- **EXERCISE OBJECTIVE**: From the listing below, return each line that includes "part".

- **SOURCE MATERIAL**:
Start
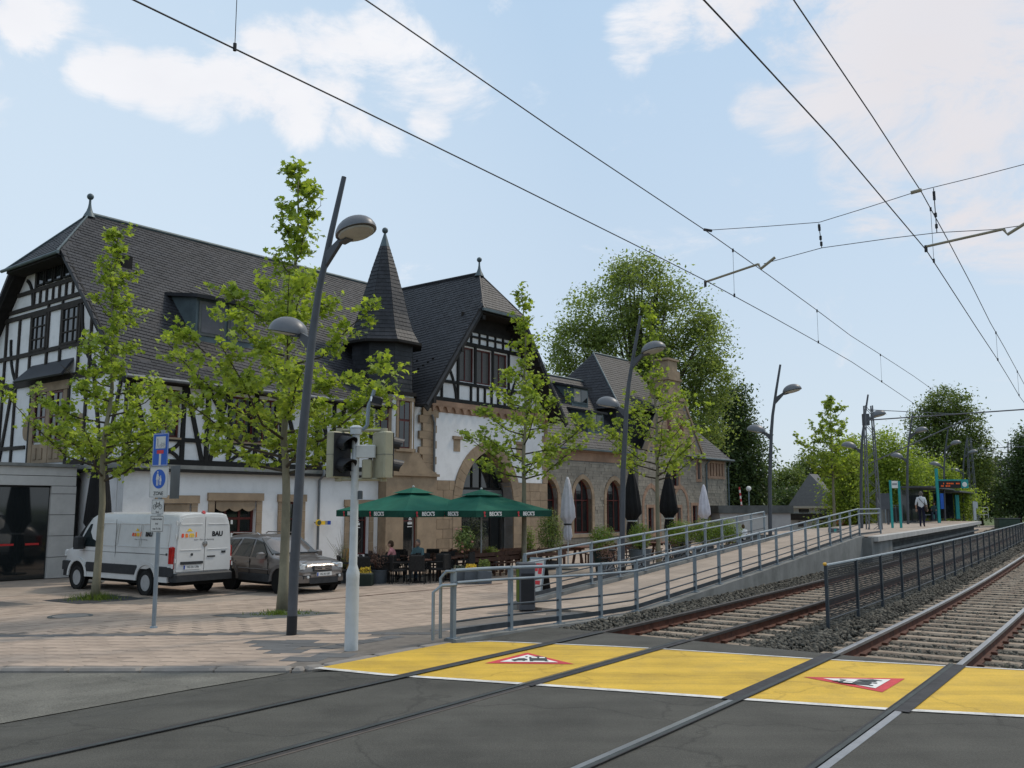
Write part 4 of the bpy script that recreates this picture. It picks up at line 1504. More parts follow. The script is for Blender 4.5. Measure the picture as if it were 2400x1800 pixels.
# ============================ turret (part of the same block)
TC = (9.62, .95)
def octa(r0, z0, r1, z1, mb, rot=R(22.5), n=8, mi=0):
    vs = []
    for r, z in ((r0, z0), (r1, z1)):
        for k in range(n):
            a = rot + 2 * math.pi * k / n; vs.append((TC[0] + r * math.cos(a), TC[1] + r * math.sin(a), z))
    fs = [(k, (k + 1) % n, n + (k + 1) % n, n + k) for k in range(n)]
    mb.add(vs, fs + [tuple(range(n - 1, -1, -1)), tuple(range(n, 2 * n))], mi)
m = MB(); octa(1.52, 7.15, 1.52, 9.5, m); tb = B.part(m, 'turret_body', 'slate_under')
def oct_slates(parent, r0, z0, r1, z1, tw, th, ns):
    for k in range(8):
        a0 = R(22.5) + 2 * math.pi * k / 8; a1 = a0 + 2 * math.pi / 8; am = (a0 + a1) / 2
        if math.sin(am) > .5: continue
        P = [(TC[0] + r * math.cos(a), TC[1] + r * math.sin(a), z) for r, z, a in ((r0, z0, a0), (r0, z0, a1), (r1, z1, a1), (r1, z1, a0))]
        slate_wall(parent, P, tw, th, ns)
def slate_wall(parent, P, tw, th, ns):
    P = [Vector(p) for p in P]
    m = MB(); H = ((P[3] + P[2]) / 2 - (P[0] + P[1]) / 2); rows = max(1, int(H.length / th))
    N = (P[1] - P[0]).cross(H).normalized()
    for r in range(rows):
        f0 = r / rows; f1 = (r + 1) / rows
        a = P[0].lerp(P[3], f0); b = P[1].lerp(P[2], f0); c = P[0].lerp(P[3], f1); d = P[1].lerp(P[2], f1)
        w = (b - a).length; n = max(1, round(w / tw)); o_ = (r % 2) * .5
        xs = [0] + [min(1, (i + o_) / n) for i in range(1 - (r % 2), n + 1) if (i + o_) / n < .999 and (i + o_) > 0] + [1]
        for u, v in zip(xs[:-1], xs[1:]):
            if v - u < .02: continue
            e = .02 + random.uniform(-.004, .004)
            u2 = u + .004; v2 = v - .004
            m.add([a.lerp(b, u2) + N * e, a.lerp(b, v2) + N * e, c.lerp(d, v2) + N * .004, c.lerp(d, u2) + N * .004, a.lerp(b, u2), a.lerp(b, v2)], [(0, 1, 2, 3), (4, 5, 1, 0)])
    m.build('slate_courses', 'slate', parent, kind='stuff')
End
- **THE ANSWER**:
Write part 4 of the bpy script that recreates this picture. It picks up at line 1504. More parts follow. The script is for Blender 4.5. Measure the picture as if it were 2400x1800 pixels.
# ============================ turret (part of the same block)
m = MB(); octa(1.52, 7.15, 1.52, 9.5, m); tb = B.part(m, 'turret_body', 'slate_under')